Originally posted by falconeye We basically agree except that you cripple a bit to get the camera below $2000. You may be right or not. IMHO, it is one of the reasons why the A900/A850 failed: not good enough once you ignore the sensor size. This is why I exceed the $2000 barrier to allow for an uncrippled FF Pentax.
But there's the rub.
In order to get to market Pentax needs to compete on price because they are not going to compete on features or lenses or accessories. They cannot match Canon or Nikon.
Sony tried on price and almost no one from Canon or Nikon left those camps because of the price difference. It was too small. It made no impact on sales.
Why would Pentax be different?
Are there enough Pentax loyalists alone to satisfy the demand for an FF system required to sell well over 100k-200k bodies per year at over $2,000?
If Pentax is not competing on sensors size, and not on features, and not on lenses, or flash systems, or pro support and software, then what's the advantage?
Look at it this way: to compete in FF Pentax would have to convince about 20% of the current APS-C crowd to spend $500 more per body AND invest in new lenses. Is that possible? Are Pentax users willing in such large numbers to ante up that premium?
Either that, or Pentax MUST take FF market share from Canon and Nikon like Sony tried.
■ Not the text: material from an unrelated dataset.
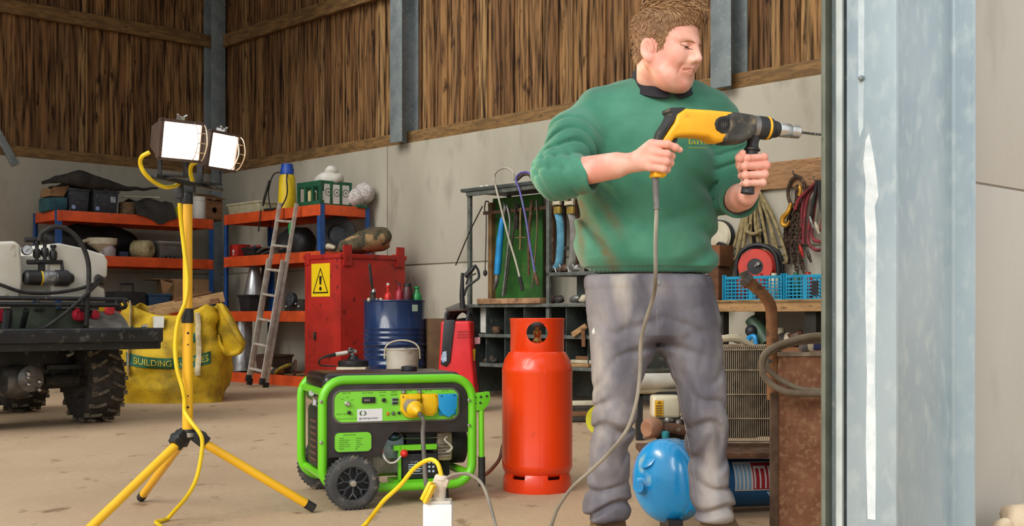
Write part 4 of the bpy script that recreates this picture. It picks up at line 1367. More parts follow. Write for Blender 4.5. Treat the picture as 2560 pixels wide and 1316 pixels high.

Is price how they do that?
So they either have to force the currently loyal to spend much more than they do now, or have current and potential Canon or Nikon FF customers to switch due to price differences.
This mostly goes away if FF prices drop from Sony as sensor supplier and Canon and Nikon duke it out. At that point Pentax doesn't have to ask much more of its current customer base and can be a standing alternative to the other brands like they have done wit APS-C.